Publication information

Source:
Roosevelt: The Happy Warrior
Source type: book
Document type: book chapter
Document title: “A Reluctant Vice-President” [chapter 11]
Author(s): Gilman, Bradley
Publisher: Little, Brown, and Company
Place of publication: Boston, Massachusetts
Year of publication:
1921
Pagination: 182-200 (excerpt below includes only pages 198-200)

 
Citation
Gilman, Bradley. “A Reluctant Vice-President” [chapter 11]. Roosevelt: The Happy Warrior. Boston: Little, Brown, 1921: pp. 182-200.
 
Transcription
excerpt of chapter
 
Keywords
Roosevelt vice-presidency; Edward D. White; McKinley assassination; Theodore Roosevelt (assumption of presidency).
 
Named persons
George B. Cortelyou; Leon Czolgosz; William Loeb; William McKinley; Theodore Roosevelt; Edward D. White.
 
Notes
From title page: With Illustrations from Photographs.
 
Document


A Reluctant Vice-President
[excerpt]

Soon after he took up his Vice-presidential duties, he called upon Mr. Justice, later Chief Justice White and asked his advice about the propriety of his attending law lectures in Washington, with a view to being admitted to the bar after his term as Vice-president had ended.
     Chief Justice White had a delightful sense of humor, as keen as Roosevelt’s; and I know that he must have smiled—at least inwardly—when Roosevelt, earnest, unconventional, and threatened with boredom, asked his advice on this point.
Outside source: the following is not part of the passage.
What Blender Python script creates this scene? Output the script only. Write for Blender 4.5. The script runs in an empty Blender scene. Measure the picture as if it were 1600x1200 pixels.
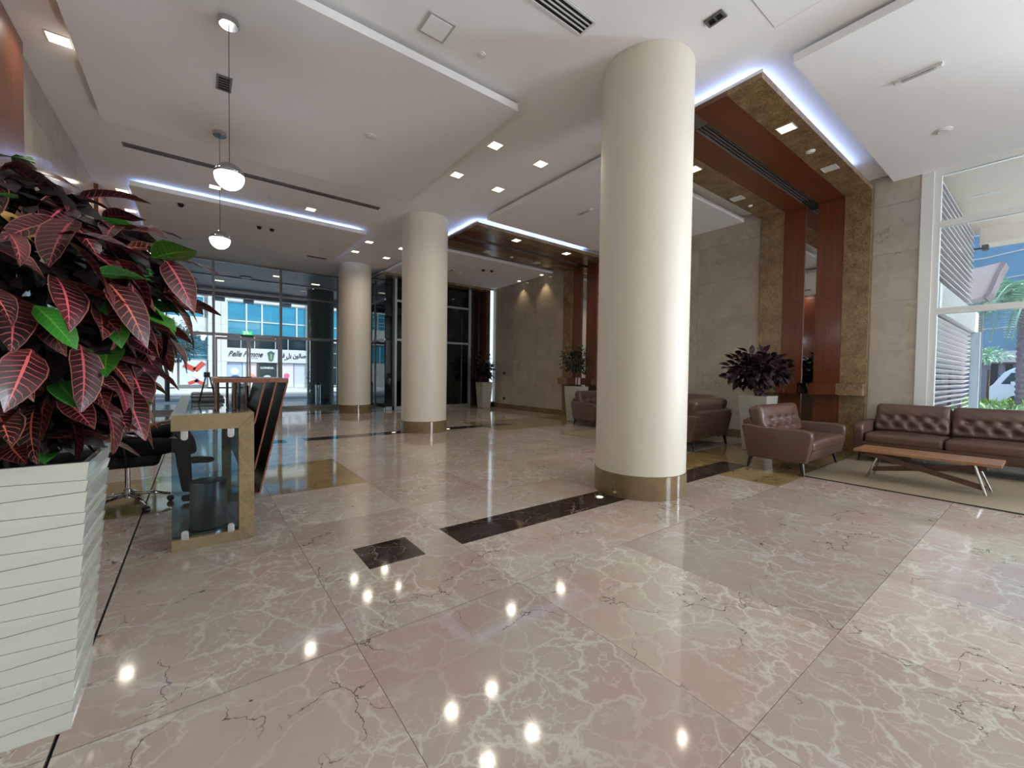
import bpy, bmesh, math, random
from mathutils import Vector, Matrix
PI = math.pi
random.seed(7)
SC = bpy.context.scene
COL = SC.collection

# ------------------------------------------------------------------ camera, world, sun, exposure
cam_d = bpy.data.cameras.new('camera')
cam = bpy.data.objects.new('camera', cam_d)
COL.objects.link(cam)
cam_d.sensor_width = 36.0
cam_d.lens = 36.0 * 649.586 / 1600.0
cam_d.clip_start = 0.05
cam_d.clip_end = 400
yaw, pitch, roll = math.radians(37.14743938), math.radians(-1.43171557), math.radians(0.75894099)
cy, sy = math.cos(yaw), math.sin(yaw)
fw = Vector((sy * math.cos(pitch), cy * math.cos(pitch), math.sin(pitch)))
rt = Vector((cy, -sy, 0.0))
up = rt.cross(fw)
r2 = math.cos(roll) * rt + math.sin(roll) * up
u2 = -math.sin(roll) * rt + math.cos(roll) * up
M = Matrix((r2, u2, -fw)).transposed().to_4x4()
M.translation = Vector((0, 0, 1.3))
cam.matrix_world = M
SC.camera = cam

world = bpy.data.worlds.new('world')
SC.world = world
world.use_nodes = True
wn = world.node_tree
bg = wn.nodes['Background']
sky = wn.nodes.new('ShaderNodeTexSky')
sky.sky_type = 'NISHITA'
sky.sun_disc = False
sky.sun_elevation = math.radians(60)
sky.sun_rotation = math.radians(150)
sky.air_density = 1.0
sky.dust_density = 2.0
wn.links.new(sky.outputs[0], bg.inputs[0])
bg.inputs[1].default_value = 0.20

sun_d = bpy.data.lights.new('sun', 'SUN')
sun = bpy.data.objects.new('sun', sun_d)
COL.objects.link(sun)
sun_d.energy = 2.7
sun_d.angle = math.radians(0.6)
sun_d.color = (1.0, 0.95, 0.88)
sd = Vector((0.35, -0.62, 0.98)).normalized()          # towards the sun
sun.rotation_euler = sd.to_track_quat('Z', 'Y').to_euler()

def fill_light(name, loc, rot, sx, sy_, watts, col=(.82, .91, 1.0)):
    d = bpy.data.lights.new(name, 'AREA'); d.shape = 'RECTANGLE'; d.size = sx; d.size_y = sy_; d.energy = watts; d.color = col
    o = bpy.data.objects.new(name, d); COL.objects.link(o); o.location = loc; o.rotation_euler = rot
    return o
# area lamps added to brighten the room from behind the photographer
fill_light('fill_light_side', (9.75, -4.6, 2.3), (0, math.radians(90), 0), 4.2, 6.6, 2100)  # added panel outside the glass, stands in for light from the side windows
fill_light('fill_light_corner', (7.9, -8.3, 2.2), (math.radians(90), 0, math.radians(0)), 2.4, 3.8, 260)  # added fill panel inside the rear corner, where the wall is solid

vs = SC.view_settings
vs.view_transform = 'Standard'
vs.look = 'None'
vs.gamma = 1.0
vs.use_curve_mapping = False
vs.exposure = 1.25
SC.cycles.max_bounces = 12
SC.cycles.diffuse_bounces = 6
SC.cycles.glossy_bounces = 5
SC.cycles.transparent_max_bounces = 24
SC.cycles.caustics_reflective = False
SC.cycles.caustics_refractive = False
SC.cycles.sample_clamp_indirect = 4.0
SC.cycles.use_denoising = True

# ------------------------------------------------------------------ materials
def hexc(h):
    h = h.lstrip('#')
    c = [int(h[i:i + 2], 16) / 255 for i in (0, 2, 4)]
    return tuple((x / 12.92 if x <= .04045 else ((x + .055) / 1.055) ** 2.4) for x in c) + (1,)

MATS = {}
def newmat(name):
    m = bpy.data.materials.new(name)
    m.use_nodes = True
    MATS[name] = m
    return m, m.node_tree, m.node_tree.nodes['Principled BSDF']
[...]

But the Chief Justice reciprocated, in spirit if not in letter; and generously offered to supply Roosevelt with books and to give him a “quiz” every Saturday evening.
     However, this plan did not mature. The tragedy element which looms behind all our lives here broke through, in the lives of President McKinley, Vice-president Roosevelt, and indeed the life of the [198][199] nation as well. The bullet of the assassin Czolgosz changed all, even altered the course of the world’s history.
     I once sat in an audience at a theater where two plays made up the evening’s program. The curtain rang down at the end of the first play. And we sat awaiting the announced second play. But unusual noise and clatter behind the scenes puzzled us. After unexpected minutes of delay the curtain rose, and we saw the stage set for an entirely different play from the one announced. Later we learned that the illness of one of the principal actors had necessitated the change and the scenes had been shifted in haste and excitement. As I look back upon that brief period between September sixth and September fourteenth, 1901, the fancy strikes me that a similar emergency and a similar transformation, though vaster in significance, took place. The Vice-president was summoned from Isle La Motte, Vermont, where he had just made an address. He sped to Buffalo, where his stricken chief lay helpless. The nation, by bulletins, followed the thrilling events. The physicians, two days later, gave most encouraging reports. Roosevelt went to Mt. Marcy, in the Adirondacks. Favorable reports from Buffalo came to him daily. Then, on the thirteenth, came the unexpected message from Secretary Cortelyou, [199][200] “The President’s condition has changed for the worse.” Roosevelt was thirty-five miles from the nearest railroad station. But he secured a buckboard and, with a driver as daring as himself, traveled through the darkness of night, with fog enveloping, over rough roads, dangerous even in full daylight, traveled with speed, changed horses several times, and reached the railroad at dawn. There he learned from his own secretary, Mr. Loeb, that the worst had come. President McKinley had died. Then by train he sped across the State to Buffalo. And with but little delay, by the expressed desire of the Cabinet, he took the oath of office as President.
     Thus the scenes were shifted. Thus the stage of the great drama was reset in a fashion not dreamed of.
     The “Power not ourselves” was “making for righteousness”, but in an unexpected way. The various prophecies, dimly outlined by admiring friends, came to pass. Theodore Roosevelt was now President of the United States.